Now, Romney is courting the endorsement of Sen. Jim DeMint (S.C.), a potential tea party kingmaker who had backed him in 2008. DeMint’s relationship with Santorum, who finished second to Romney in the Iowa caucuses this week, is said by confidants to have soured considerably since they served together in the Senate.
“I’m sure the campaign will scold me for setting any kind of expectations, but I do think Governor Romney will do very well,” Loftis said. “People are calling me saying, ‘Curtis, I didn’t get it in August, but I get it now.’ People want to send Barack Obama back to Chicago, and while they like Newt Gingrich and Rick Perry and Rick Santorum, when they get into that ballot box they’ll say, ‘Do I want to finish in first place or last place?’ ”
(...) Some see Romney’s aggressive push as a defensive strategy and said the possibility that Romney could lose South Carolina has only reinforced his need to play simultaneously in the other contests this month. “Romney has to build firewalls everywhere he can because South Carolina is the place where he could really be damaged,” said veteran Bush strategist Mark McKinnon. “For 30 years, South Carolina has picked the winner, and they generally don’t much like Yankee elites like Romney.
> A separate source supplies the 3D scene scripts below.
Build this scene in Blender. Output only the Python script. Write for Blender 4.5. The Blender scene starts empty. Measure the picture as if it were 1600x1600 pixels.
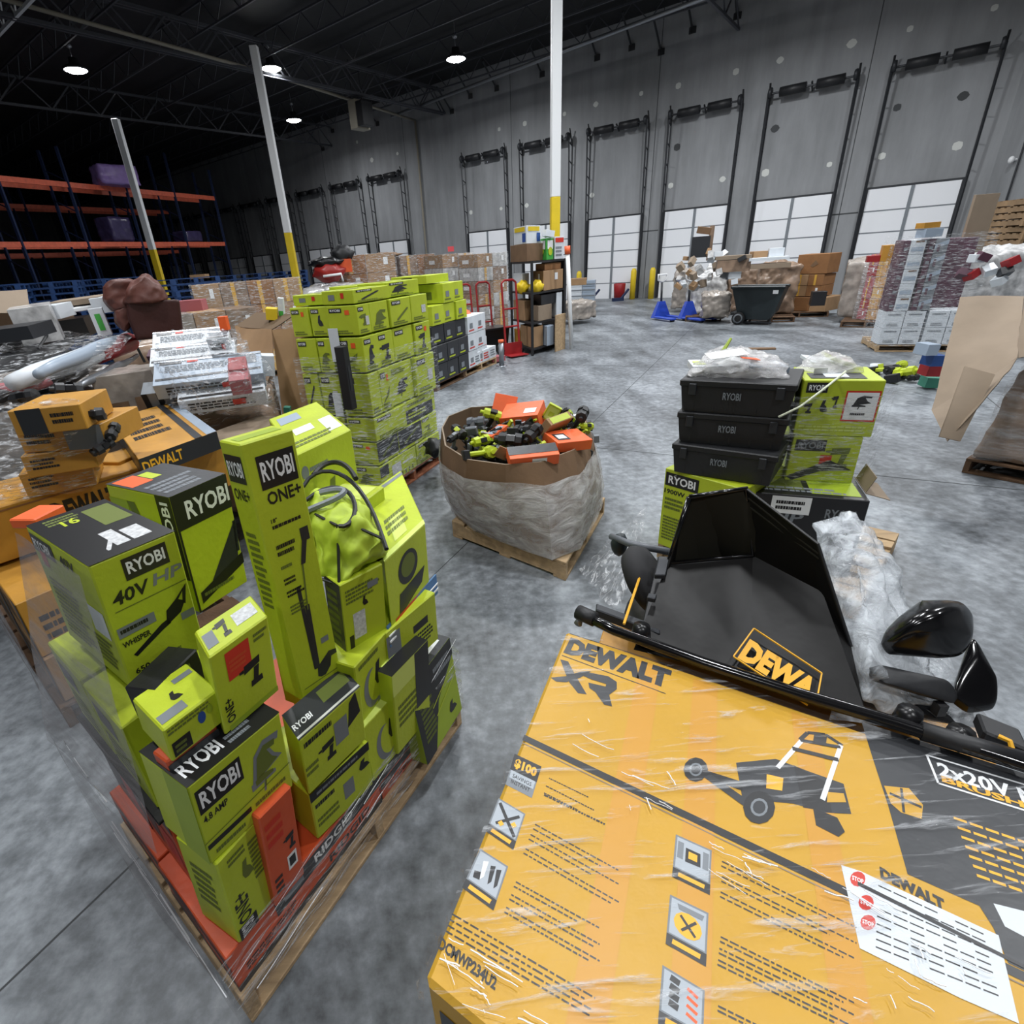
import bpy, bmesh, math, random
from mathutils import Vector, Matrix, noise
S = bpy.context.scene
COL = S.collection
random.seed(7)
R_ = math.radians

# ---------------------------------------------------------------- camera
HC = 1.95
FPX, CX, PITCH, ROLL = 827.7, 719.8, .4441, -.0743
FW = Vector((0, math.cos(PITCH), -math.sin(PITCH)))
_u = Vector((0, math.sin(PITCH), math.cos(PITCH)))
_r = Vector((1, 0, 0))
RT = _r * math.cos(ROLL) + _u * math.sin(ROLL)
UP = -_r * math.sin(ROLL) + _u * math.cos(ROLL)
cam = bpy.data.cameras.new('camera')
cam.sensor_fit = 'HORIZONTAL'
cam.sensor_width = 36
cam.lens = 36 * FPX / 1600
cam.shift_x = (800 - CX) / 1600
cam.clip_start = .02
cam.clip_end = 300
co = bpy.data.objects.new('camera', cam)
COL.objects.link(co)
co.matrix_world = Matrix(((RT.x, UP.x, -FW.x, 0), (RT.y, UP.y, -FW.y, 0), (RT.z, UP.z, -FW.z, HC), (0, 0, 0, 1)))
S.camera = co

# ---------------------------------------------------------------- world, exposure
w = bpy.data.worlds.new('world')
S.world = w
w.use_nodes = True
w.node_tree.nodes['Background'].inputs[0].default_value = (.75, .87, 1, 1)
w.node_tree.nodes['Background'].inputs[1].default_value = .16
S.view_settings.view_transform = 'Standard'
S.view_settings.look = 'None'
S.view_settings.exposure = 0.0
S.view_settings.gamma = 1
S.view_settings.use_curve_mapping = False

# lamps (positions on the ceiling grid); the last value is the power in watts
LAMP_Z = 8.2
LAMPS = [(-11.2, 21.7, 130), (-5.3, 22.9, 230), (1.0, 23.3, 340), (-6.3, 29.9, 210),
         (1.0, 16.0, 210), (7.6, 16.6, 340), (10.5, 11.5, 300),
         (1.2, 9.3, 290), (7.2, 9.0, 280), (-4.5, 9.0, 240),
         (1.2, 3.0, 160), (6.0, 2.6, 200), (-4.0, 2.6, 190), (1.6, -3.2, 130), (-4, -4, 120)]

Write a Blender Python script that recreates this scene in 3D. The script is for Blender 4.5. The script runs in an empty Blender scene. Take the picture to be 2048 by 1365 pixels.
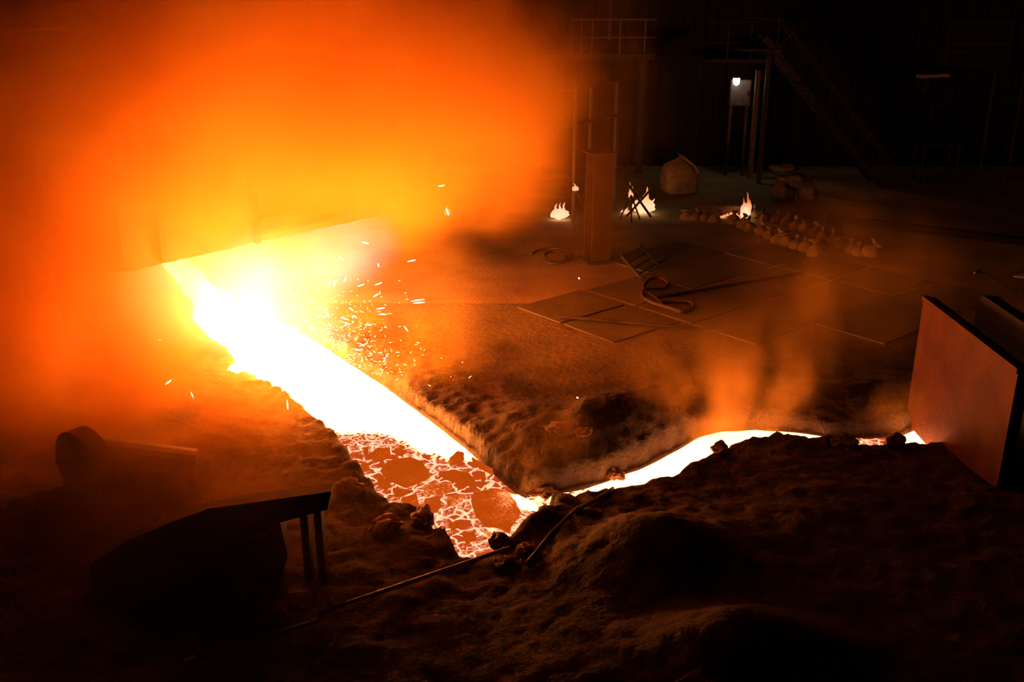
import bpy, bmesh, math, random
import numpy as np
from mathutils import Vector, Matrix, noise as mnoise

# ------------------------------------------------------------------ camera, world, exposure
sc = bpy.context.scene
COL = sc.collection
FOC, CAM_H, PITCH = 2000.0, 5.6, math.radians(20)      # focal length in pixels of the 2048-wide frame
cam_data = bpy.data.cameras.new('camera')
cam = bpy.data.objects.new('camera', cam_data)
COL.objects.link(cam)
cam.location = (0, 0, CAM_H)
cam.rotation_euler = (math.radians(90) - PITCH, 0, 0)
cam_data.sensor_width = 36
cam_data.lens = FOC / 2048 * 36
cam_data.clip_end = 300
sc.camera = cam
world = bpy.data.worlds.new('warm_fill')
sc.world = world
world.use_nodes = True
world.node_tree.nodes['Background'].inputs[0].default_value = (0.25, 0.07, 0.03, 1)
world.node_tree.nodes['Background'].inputs[1].default_value = 0.02  # faint uniform warm fill, added to lift the blacks
vs = sc.view_settings
vs.view_transform = 'Standard'
vs.look = 'None'
vs.exposure = 0.0
vs.gamma = 1.0
vs.use_curve_mapping = False
cy = sc.cycles
cy.use_denoising = True
cy.volume_step_rate = 8.0
cy.volume_bounces = 4
cy.max_bounces = 6
cy.diffuse_bounces = 1
cy.glossy_bounces = 1
cy.use_adaptive_sampling = True
cy.adaptive_threshold = 0.2
cy.adaptive_min_samples = 8
cy.sample_clamp_indirect = 4.0

HOT = (1.0, 0.27, 0.045)       # colour of the light the molten iron gives off
HOT_STRENGTH = 62.0
RUNNER_GLOW = (13.0, 3.8, 1.05)  # the thin runner stream is cooler than the trough

rnd = random.Random(7)

# ------------------------------------------------------------------ small helpers
def ray(px, py):
    x = (px - 1024) / FOC
    v = (py - 682.5) / FOC
    return Vector((x, math.cos(PITCH) - v * math.sin(PITCH), -math.sin(PITCH) - v * math.cos(PITCH)))

def G(px, py, z=0.0):
    """the world point of height z that the photograph shows at px, py"""
    d = ray(px, py)
    return Vector((0, 0, CAM_H)) + d * ((z - CAM_H) / d.z)

def D(px, py, y):
    """the world point at distance y into the hall that the photograph shows at px, py"""
    d = ray(px, py)
    return Vector((0, 0, CAM_H)) + d * (y / d.y)

def tag(o, label=None, cat=None, group=None, kind=None):
    if label: o['label'] = label
    if cat: o['category'] = cat
    if group: o['group'] = group
    if kind: o['kind'] = kind
    return o

def empty(name, loc, rz=0.0):
    o = bpy.data.objects.new(name, None)
    o.empty_display_size = 0.1
    COL.objects.link(o)
    o.location = loc
    o.rotation_euler = (0, 0, rz)
    return o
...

He may run out of votes in South Carolina, so the key is not to run out of money and organization in the states that follow.”
If Romney triumphs in South Carolina, said Rogers, the Republican strategist, “then he would really control his destiny.”
“If he wins South Carolina, it’s hard to see who and where somebody actually overwhelms his campaign,” Rogers said.
In Florida, a much larger state where expensive television advertising is critical, Romney began a month-long ad blitz this week. His campaign has also contacted, at least twice, the more than 450,000 Floridians who have requested absentee ballots. Romney will be in Florida for a Jan. 12 fundraiser in Palm Beach that a campaign official said has nearly 100 co-hosts and is expected to bring in more than $1 million.
(...) At the same time, Romney advisers are already plotting for a general election against President Obama. Romney’s fundraising chief, Spencer Zwick, has summoned more than a dozen national finance chairs to the campaign’s Boston headquarters Wednesday to lay plans to swiftly raise millions of dollars from new donors once Romney becomes a presumptive nominee, according to a top fundraiser.
Romney’s top aides said privately that they see a four-state streak within reach but publicly dismissed any suggestion of a coronation. They said the campaign is focused methodically on amassing the roughly 1,150 delegates required for the nomination.
“If ifs and buts were beers and nuts, we’d be having one heck of a party,” Madden said. “Our campaign wants to compete in South Carolina, wants to do well in South Carolina, but doesn’t have a formula that doesn’t add up if we don’t win it. We go on to Florida.”
In fact, Romney’s campaign is looking far beyond Florida, preparing for early February caucuses in Nevada, Colorado and Maine, the Feb. 28 primaries in Arizona and Michigan, followed by Super Tuesday contests in more than 10 states March 6. It has staff on the ground in several of those states.
But Charlie Black, a veteran operative who was a top McCain adviser and is supporting Romney, said if Romney wins the next three contests, “it’d be over for all practical purposes.”